Northeastern Section - 53rd Annual Meeting - 2018

Paper No. 24-8
Presentation Time: 10:55 AM

CHARACTERIZATION OF VERTICAL FLOW WITHIN BEDROCK AQUIFERS (STORRS, CONNECTICUT) USING DIFFERENT FLOW LOGGING METHODS


PHILLIPS, Stephanie N.1, JOHNSON, Carole D.2, ROBBINS, Gary A.3 and LANE, John W.2, (1)Center for Integrative Geosciences, University of Connecticut, Storrs, CT 06269; Hydrogeophysics Branch, U.S. Geological Survey, Storrs, CT 06269, (2)Hydrogeophysics Branch, U.S. Geological Survey, Storrs, CT 06269, (3)Department of Natural Resources and the Environment, University of Connecticut, Storrs, CT 06269

Evaluating vertical flow in bedrock wells is important for understanding aquifer hydraulic parameters, and borehole flowmeter methods are critical for analyzing flow in fractured-rock aquifers. Single borehole logging is used to identify active hydraulic zones under ambient and pumping conditions, and crosshole flowmeter logging is used to identify hydraulic connections between boreholes. To identify potential zones of interest for flowmeter logging in fractured rock, first a series of conventional borehole logs are collected. Then, locations for flowmeter logging are selected and data are collected under ambient and stressed conditions to distinguish fracture flow zones. Because flowmeters are limited by their resolution and operational range, tool selection is critical and should be matched to site conditions and project goals.
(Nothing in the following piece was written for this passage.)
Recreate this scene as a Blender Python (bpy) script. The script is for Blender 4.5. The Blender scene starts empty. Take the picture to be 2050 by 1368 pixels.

In this study, data were collected in three boreholes in a fractured rock setting in Storrs, Connecticut, to compare three flow logging methods. Prior to flow logging, acoustic- and optical-televiewer, fluid temperature, and conductivity logs were collected in the wells. Flow measurement data were collected under ambient and pumping conditions using spinner, heat-pulse, and electromagnetic flowmeters. Factors for comparing the flow data include the spatial resolution of flow zones, maximum and minimal flow detection rates, and rapidity and ease of data collection and analysis. Fracture transmissivity results of the flow logs also will be compared to results from a dissolved oxygen alteration method and a newly designed packer method.